Elle renforce aussi la fierté nationale. Dans un monde où les cultures se mondialisent à grande vitesse, voir son patrimoine reconnu au plus haut niveau rappelle l’importance de préserver ce qui fait l’unicité d’un peuple.
Enfin, elle incite les artistes à innover tout en restant fidèles à l’esprit originel. Le défi : continuer à faire aimer le highlife aux nouvelles générations, sans le dénaturer. En mélangeant habilement tradition et modernité, les musiciens actuels relèvent ce pari avec succès.
Vers un Avenir Rayonnant pour le Highlife
Au moment où le Ghana célèbre ce centenaire et cette distinction mondiale, l’avenir du highlife apparaît plus prometteur que jamais. Les scènes d’Accra continuent de vibrer, les jeunes groupes émergent, et le public, toutes générations confondues, répond présent.
Cette musique, qui a su traverser un siècle de changements sociaux et politiques, prouve sa résilience. Elle reste un miroir fidèle de la société ghanéenne, capable de s’adapter sans perdre son âme.
En écoutant les guitares s’entrelacer et les voix s’élever dans la nuit accraéenne, on comprend pourquoi le highlife mérite amplement sa place au patrimoine mondial. Il n’est pas seulement une musique : il est le battement de cœur culturel d’une nation entière.

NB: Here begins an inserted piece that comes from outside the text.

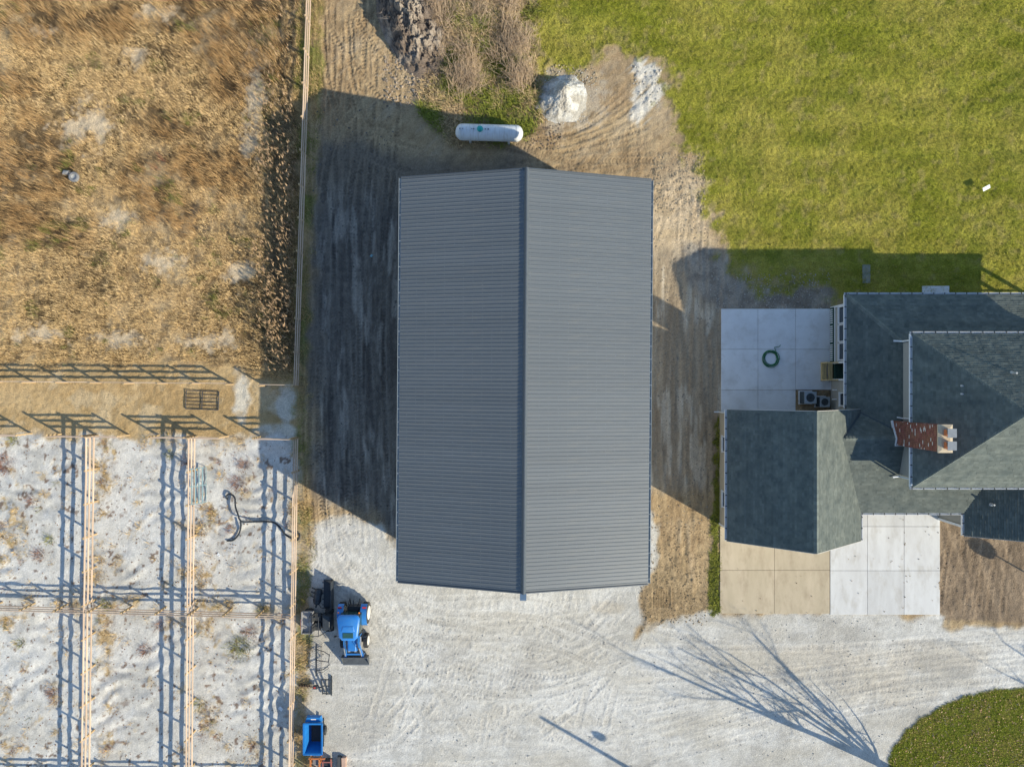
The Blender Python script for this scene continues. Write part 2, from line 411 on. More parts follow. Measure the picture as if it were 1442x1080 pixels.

Le highlife continue de prouver qu’une musique peut être à la fois ancrée dans la tradition et résolument tournée vers l’avenir. Sa reconnaissance par l’Unesco n’est que le début d’un nouveau chapitre passionnant pour ce trésor ghanéen.
Que vous connaissiez déjà ses mélodies envoûtantes ou que vous les découvriez aujourd’hui, le highlife invite à la danse, à l’émotion et à la célébration de la richesse culturelle africaine. Une raison de plus de porter un toast à ce patrimoine vivant qui, cent ans après ses débuts, n’a jamais été aussi vibrant.